恩人、フランシス・フォード・コッポラ監督との出会いとは?
戸田さんが本格的に映画字幕デビューを果たしたのは41歳の時。フランシス・フォード・コッポラ監督の大作『地獄の黙示録』(1980年)である。
監督と初めて顔を合わせたのは1976年、場所はホテルニューオータニのロビーだった。その時のことは鮮明に覚えているという。
「なにしろ『ゴッドファーザー』シリーズなどで多くの映画賞も受賞している大物監督ですし、『カンバセーション・盗撮』(1974年)は大好きな作品でもあったので、好奇心と緊張でドキドキしていました。
よれよれのレインコートを身にまとい、大きなおなかを突き出し、顔は真っ黒なひげ面。度の強い眼鏡の奥にあるのは穏やかで静かな眼差し。体に似合わない柔らかで小さな声で“ハロー”と手を握ってくれた時には、ほっとして緊張も解けました」
字幕翻訳者を志し、保険会社のOLを1年半で辞めた戸田さんは、約10年間フリーランスで翻訳等の仕事続けていた。『アリスのレストラン』(1970年)で初めてプロデュ―サーの通訳を務めた後、映画会社から通訳の仕事をもらえるようになっていった。コッポラ監督に会うことになったのも通訳の仕事だった。
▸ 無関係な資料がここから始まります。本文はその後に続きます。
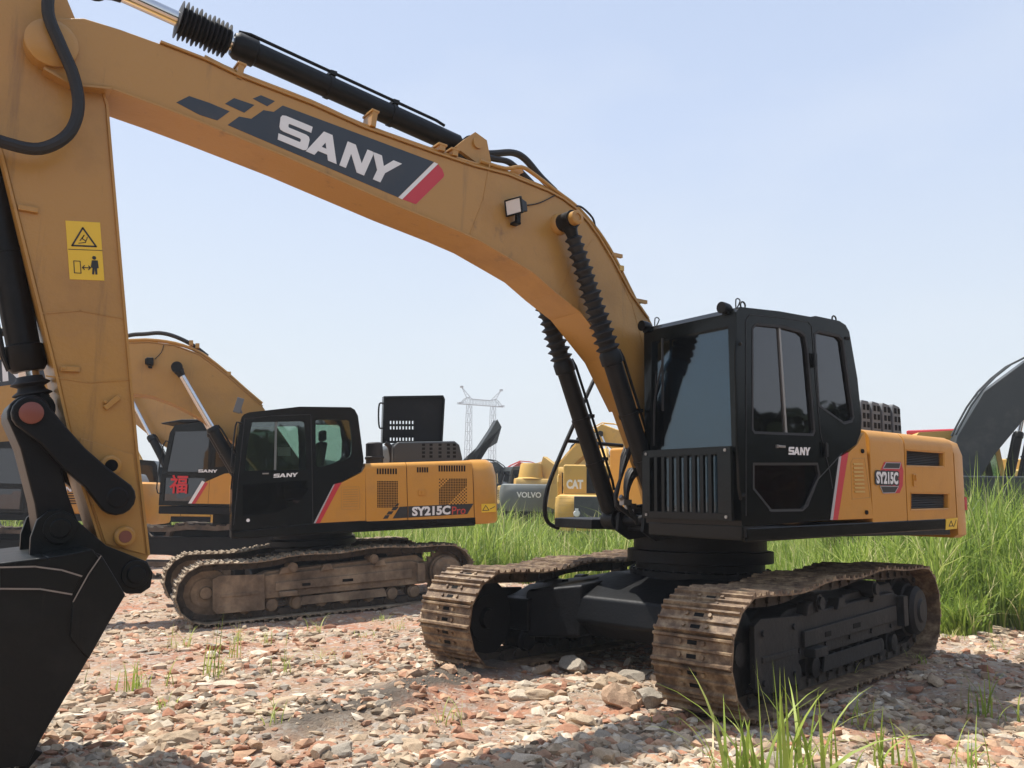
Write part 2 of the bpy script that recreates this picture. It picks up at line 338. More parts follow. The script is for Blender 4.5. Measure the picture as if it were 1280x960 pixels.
def cylinder_ram(parent, A, B, frac, rb, rr, mat, bell=None, rodmat=None, label=None, eye=True, eyem=None):
    """A = barrel end, B = rod end"""
    A = Vector(A); B = Vector(B); d = (B-A); L = d.length; u = d/L; C = A+d*frac
    m = MB(); Lb = (C-A).length
    m.lathe(A+u*rb*.9, C, [(0, rb*.7), (.03, rb), (Lb*.88-.01, rb), (Lb*.88, rb*1.18), (Lb-rb*.9-.03, rb*1.18), (Lb-rb*.9, rb*.95)], 24)
    if eye: m.cyl(A-Vector((0, rb*.95, 0)), A+Vector((0, rb*.95, 0)), rb*1.15, 20)
    sd = Vector((0, 1, 0)); q = u.cross(sd).normalized()
    for k in (-.5, .5):
        o = q*(rb+.022)+sd*rb*k*.9
        m.tube([A+u*.25+o*.9, A+u*.33+o, C-u*rb*1.2+o, C-u*.02+o*.85], .012, 8, 1)
    for t in (.35, .62): m.lathe(A+d*frac*t, A+d*frac*t+u*.03, [(0, rb+.008), (.03, rb+.008)], 20); m.box(A+d*frac*t+u*.015+q*(rb+.02), (.05, .1, .03))
    cy = m.build('hydraulic_cylinder', mat, parent)
    if label: cy['label'] = label
    r = MB(); r.cyl(C-u*.05, B-u*rr*1.2, rr, 20); r.build('piston_rod', rodmat or M['chrome'], cy)
    e = MB(); e.cyl(B-Vector((0, rb*.9, 0)), B+Vector((0, rb*.9, 0)), rr*1.75, 22); e.lathe(B-u*rr*3.2, B-u*rr*1.2, [(0, rr*1.1), (rr*1.0, rr*1.25), (rr*2, rr*1.6)], 18)
    e.build('rod_eye', eyem or mat, cy)
    if bell:
        nb, r0, r1, t0, t1 = bell; b = MB(); S0 = C+u*t0; E0 = B-u*t1; Lx = (E0-S0).length; pr = []
        rnd = random.Random(3)
        for i in range(nb):
            a = i/nb; ro = r0+(r1-r0)*a; ro *= 1+rnd.uniform(-.05, .05); st = Lx/nb
            pr += [(a*Lx, ro*.70), (a*Lx+st*.30, ro*.76), (a*Lx+st*.62, ro*1.06), (a*Lx+st*.72, ro*1.06), (a*Lx+st*.95, ro*.74)]
        b.lathe(S0, E0, pr, 22); o = b.build('bellows', M['rubber'], cy, smooth=50)
    return cy

# ------------------------------------------------------------------ MAIN EXCAVATOR
YL = 1.394; CW = 1.0
ROOT1 = Vector((-.72, -.16, -.08)); OFF = ROOT1.copy()
F1 = Fr(Matrix.Identity(4)); P1 = F1.P
E1 = empty('excavator', Matrix.Translation(ROOT1), 'large yellow excavator in front with glossy black cab, long arm reaching over to the left', 'excavator')
Tm1 = Matrix.Translation(Vector((0, 0, 0))) @ Matrix.Rotation(.2243, 4, 'Z')
T1l = make_track(E1, Tm1, 1, M['shoe'], M['frame_dusty'], M['chain'])
T1r = make_track(E1, Tm1, -1, M['shoe'], M['frame_black'], M['chain'])
def z1(pts): return Z(2.56, 740, 360, pts)
def z7(pts): return Z(2.911, 800, 370, pts)
c_, s_ = math.cos(.2243), math.sin(.2243)
def tl(x, y, z): return Vector((c_*x-s_*y, s_*x+c_*y, z))+ROOT1
# undercarriage centre
m = MB(); OFFs = OFF; OFF = Vector((0, 0, 0))
m.prism([(-.95, .5), (-.8, .28), (.95, .26), (1.15, .4), (1.1, .62), (.6, .80), (-.6, .80), (-1.0, .7)], -.66, .66)
for s in (-1, 1):
    for x in (-.75, .85):
        m.loft([(x-.3, s*.55, .28), (x+.3, s*.55, .26), (x+.25, s*.55, .72), (x-.3, s*.55, .76)], [(x-.2, s*1.1, .22), (x+.45, s*1.1, .22), (x+.40, s*1.1, .64), (x-.2, s*1.1, .68)])
o = m.build('undercarriage_frame', M['frame_black'], E1, bevel=.03, off=False); o.matrix_local = Tm1
m = MB(); m.lathe((0, 0, .78), (0, 0, 1.2), [(0, .66), (.06, .66), (.07, .60), (.13, .60), (.14, .68), (.24, .68), (.25, .62), (.40, .62)], 56)
for k in range(36):
    a = 2*PI*k/36; m.lathe((.64*math.cos(a), .64*math.sin(a), .83), (.64*math.cos(a), .64*math.sin(a), .86), [(0, .016), (.025, .016)], 6)
o = m.build('slewing_ring', M['frame_black'], E1, off=False); o.matrix_local = Tm1
OFF = OFFs
# deck
zd, zt = 1.12, 1.219
xfr = F1.U((931, 678), 1, YL).x; xcw = F1.U((1181, 663), 1, YL).x; xrr = -3.55
m = MB(); m.prism([(xfr, YL), (xfr, .40), (xfr-.55, .30), (xfr-.2, .3), (xfr-.2, -.3), (xfr-.55, -.35), (xfr-.1, -.45), (xfr-.1, -1.0), (xfr-.55, -1.33), (xcw-.1, -1.33), (xcw-.1, YL)], zd+.01, zt, 'z')
m.build('deck_frame', M['frame_black'], E1, bevel=.012)
m = MB(); pr = P1(z1([(495, 768), (1132, 737), (1132, 774), (900, 789), (495, 815)]), YL)
m.prism(pr, YL-.05, YL+.004); m.prism([(YL+.004, zt+.003), (YL+.004, zd-.01), (.42, zd-.01), (.42, zt+.003)], xfr, xfr+.03, 'x')
m.build('deck_skirt', M['black'], E1, bevel=.012, seg=3)
# --- cab
side = P1(z1([(462, 76), (474, 60), (600, 74), (700, 92), (716, 89), (792, 105), (812, 118), (824, 140), (850, 290), (863, 420), (861, 462), (846, 500), (790, 540), (765, 742), (480, 765), (476, 600)]), YL)
xf = side[-2][0]
side[-1] = (side[-1][0]+.01, side[-1][1])
m = MB(); m.prism(side, YL-CW, YL)
cab = m.build('cab', M['black'], E1)
inner = inset(side, .05)
ci = MB(); ci.prism(inner, YL-CW+.05, YL-.05)
win = P1(z7([(410, 118), (424, 103), (520, 113), (582, 130), (600, 145), (608, 190), (634, 490), (628, 504), (418, 496), (410, 485)]), YL)
rear = P1(z7([(636, 140), (650, 130), (722, 146), (737, 162), (776, 440), (770, 455), (742, 462), (652, 398)]), YL)
low = P1(z7([(414, 612), (644, 612), (652, 650), (608, 762), (590, 778), (478, 780), (414, 700)]), YL)
cuts = [ci]
for w in (win, rear, low):
    c = MB(); c.prism(w, YL-.2, YL+.1); cuts.append(c)
# right hand wall windows
c = MB(); x0 = side[0][0]; zw = side[0][1]
c.prism([(x0-.12, 1.95), (x0-.10, zw-.18), (x0-1.25, zw-.2), (x0-1.2, 1.95)], YL-CW-.1, YL-CW+.1); cuts.append(c)
# front windscreen + lower glass + back window
def frontY(px, py):
    q = F1.U((px, py), 0, xf+.0); return (q.y, q.z)
c = MB(); c.prism([(YL-.075, 1.80), (YL-.085, zw-.10), (YL-CW+.095, zw-.10), (YL-CW+.075, 1.80)], xf-.2, xf+.3, 'x'); cuts.append(c)
c = MB(); c.prism([(YL-.12, 1.27), (YL-.12, 1.74), (YL-CW+.12, 1.74), (YL-CW+.12, 1.27)], xf-.2, xf+.3, 'x'); cuts.append(c)
c = MB(); xr_ = min(p[0] for p in side); c.prism([(YL-.14, 2.1), (YL-.16, zw-.20), (YL-CW+.16, zw-.20), (YL-CW+.14, 2.1)], xr_-.2, xr_+.35, 'x'); cuts.append(c)
carve(cab, cuts); bev(cab, .012, 3)
for nm, w, mt in (('door_window', win, 'glass_dark'), ('quarter_window', rear, 'glass_dark'), ('lower_door_window', low, 'glass_low')):
    g = MB(); g.prism(inset(w, -.015), YL-.03, YL-.022); g.build(nm, M[mt], cab)
    g = MB(); a = inset(w, -.012); b = inset(w, .008)
    for i in range(len(a)):
        j = (i+1) % len(a); g.add([(a[i][0], YL-.021, a[i][1]), (a[j][0], YL-.021, a[j][1]), (b[j][0], YL-.021, b[j][1]), (b[i][0], YL-.021, b[i][1]), (a[i][0], YL+.003, a[i][1]), (a[j][0], YL+.003, a[j][1]), (b[j][0], YL+.001, b[j][1]), (b[i][0], YL+.001, b[i][1])], [(4, 5, 6, 7), (2, 3, 7, 6), (0, 1, 5, 4)])
    g.build('window_seal', M['rubber'], cab)
g = MB(); g.bb(xf-.03, xf-.022, YL-CW+.05, YL-.05, 1.78, zw-.08)
g.build('windscreen', M['glass'], cab)
g = MB(); g.bb(xf-.03, xf-.022, YL-CW+.1, YL-.1, 1.25, 1.76); g.build('lower_windscreen', M['glass'], cab)
g = MB(); g.bb(x0-1.25, x0-.08, YL-CW+.02, YL-CW+.028, 1.93, zw-.16); g.build('side_window', M['glass'], cab)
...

「当時、コッポラ監督は泥沼化していたベトナム戦争を描く大作『地獄の黙示録』の撮影をスタートさせたところでした。なにしろ壮大なスケールの作品なので、アメリカだけでは資金が集まらない。日本にも資金援助を呼び掛けて、日本ヘラルド映画の古川勝己社長が資金の一部を提供することになったのです。この頃、私はヘラルドからも字幕や通訳の仕事をいただいていたので、そのご縁で来日されるコッポラ監督のガイド兼通訳をヘラルドから依頼されたのです」
ご本人は「お世話係のようなものです(笑)」というが、日本でのガイド兼通訳という大役を任されたのだ。さらにサンフランシスコにあるコッポラ監督の自宅に行くことに。